# DATA ENTRIES
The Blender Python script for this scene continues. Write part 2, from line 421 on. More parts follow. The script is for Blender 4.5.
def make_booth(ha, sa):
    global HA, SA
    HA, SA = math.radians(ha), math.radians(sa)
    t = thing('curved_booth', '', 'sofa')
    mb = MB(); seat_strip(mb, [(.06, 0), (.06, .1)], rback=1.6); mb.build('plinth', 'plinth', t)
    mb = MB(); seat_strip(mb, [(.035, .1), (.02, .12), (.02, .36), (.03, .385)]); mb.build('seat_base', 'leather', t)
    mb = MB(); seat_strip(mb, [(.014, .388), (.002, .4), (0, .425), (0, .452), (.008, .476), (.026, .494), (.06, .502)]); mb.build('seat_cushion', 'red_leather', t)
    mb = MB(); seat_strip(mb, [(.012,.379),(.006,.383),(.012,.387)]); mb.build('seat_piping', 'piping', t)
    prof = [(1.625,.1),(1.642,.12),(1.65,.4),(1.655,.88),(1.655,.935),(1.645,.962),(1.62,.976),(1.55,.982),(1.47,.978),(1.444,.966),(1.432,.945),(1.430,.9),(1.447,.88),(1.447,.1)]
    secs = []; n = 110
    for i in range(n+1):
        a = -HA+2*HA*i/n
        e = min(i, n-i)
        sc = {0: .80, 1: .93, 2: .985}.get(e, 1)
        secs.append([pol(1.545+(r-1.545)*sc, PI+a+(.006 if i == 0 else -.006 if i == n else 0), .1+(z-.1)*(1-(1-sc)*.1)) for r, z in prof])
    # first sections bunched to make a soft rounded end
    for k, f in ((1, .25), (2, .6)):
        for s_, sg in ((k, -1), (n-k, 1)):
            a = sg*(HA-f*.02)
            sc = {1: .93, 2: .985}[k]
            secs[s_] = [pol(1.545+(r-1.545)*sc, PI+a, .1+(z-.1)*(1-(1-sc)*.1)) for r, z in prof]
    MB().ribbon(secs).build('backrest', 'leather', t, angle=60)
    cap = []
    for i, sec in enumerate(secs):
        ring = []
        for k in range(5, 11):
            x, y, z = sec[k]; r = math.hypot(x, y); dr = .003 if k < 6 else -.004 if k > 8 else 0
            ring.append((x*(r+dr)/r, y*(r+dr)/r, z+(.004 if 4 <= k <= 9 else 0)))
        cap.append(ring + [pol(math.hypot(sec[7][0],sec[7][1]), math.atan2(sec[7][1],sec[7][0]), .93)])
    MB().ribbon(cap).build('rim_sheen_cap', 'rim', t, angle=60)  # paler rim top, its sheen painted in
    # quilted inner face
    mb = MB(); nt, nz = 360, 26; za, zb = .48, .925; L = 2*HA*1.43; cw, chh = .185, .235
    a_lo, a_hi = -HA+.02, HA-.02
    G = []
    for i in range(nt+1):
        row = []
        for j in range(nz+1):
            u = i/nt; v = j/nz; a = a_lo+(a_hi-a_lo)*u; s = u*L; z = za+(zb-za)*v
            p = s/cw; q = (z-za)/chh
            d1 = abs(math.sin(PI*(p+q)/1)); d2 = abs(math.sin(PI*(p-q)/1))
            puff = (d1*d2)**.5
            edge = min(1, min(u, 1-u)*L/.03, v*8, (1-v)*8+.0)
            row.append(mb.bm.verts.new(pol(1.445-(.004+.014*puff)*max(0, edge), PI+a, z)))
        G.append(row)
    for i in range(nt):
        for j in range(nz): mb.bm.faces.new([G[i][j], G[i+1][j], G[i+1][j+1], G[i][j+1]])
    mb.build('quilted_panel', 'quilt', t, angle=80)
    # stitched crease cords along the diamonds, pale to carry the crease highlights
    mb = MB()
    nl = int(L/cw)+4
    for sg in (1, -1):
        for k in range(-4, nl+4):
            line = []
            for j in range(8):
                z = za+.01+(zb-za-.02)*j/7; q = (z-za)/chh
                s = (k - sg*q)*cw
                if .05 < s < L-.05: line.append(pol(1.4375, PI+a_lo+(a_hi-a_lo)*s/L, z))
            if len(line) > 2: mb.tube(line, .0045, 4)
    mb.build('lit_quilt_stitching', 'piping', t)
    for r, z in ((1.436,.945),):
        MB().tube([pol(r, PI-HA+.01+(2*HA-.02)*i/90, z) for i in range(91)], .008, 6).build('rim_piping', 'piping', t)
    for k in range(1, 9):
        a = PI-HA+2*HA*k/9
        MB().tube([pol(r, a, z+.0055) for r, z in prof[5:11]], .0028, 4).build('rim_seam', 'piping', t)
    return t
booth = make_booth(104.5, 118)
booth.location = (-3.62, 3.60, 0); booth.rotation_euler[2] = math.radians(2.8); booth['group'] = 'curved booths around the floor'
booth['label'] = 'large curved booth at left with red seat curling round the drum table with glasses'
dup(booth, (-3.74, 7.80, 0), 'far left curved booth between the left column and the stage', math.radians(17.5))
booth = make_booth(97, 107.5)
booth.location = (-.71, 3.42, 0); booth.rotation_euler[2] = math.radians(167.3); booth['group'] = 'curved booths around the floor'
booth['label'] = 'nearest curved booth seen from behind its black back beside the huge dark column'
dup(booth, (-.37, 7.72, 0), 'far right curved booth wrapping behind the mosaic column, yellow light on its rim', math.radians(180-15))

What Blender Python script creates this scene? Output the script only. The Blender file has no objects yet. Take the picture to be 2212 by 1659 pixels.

# WHAT THIS TASK INVOLVES
Copy out each line of the listing that holds "else".

# WRITTEN SOLUTION
        secs.append([pol(1.545+(r-1.545)*sc, PI+a+(.006 if i == 0 else -.006 if i == n else 0), .1+(z-.1)*(1-(1-sc)*.1)) for r, z in prof])
            x, y, z = sec[k]; r = math.hypot(x, y); dr = .003 if k < 6 else -.004 if k > 8 else 0
            ring.append((x*(r+dr)/r, y*(r+dr)/r, z+(.004 if 4 <= k <= 9 else 0)))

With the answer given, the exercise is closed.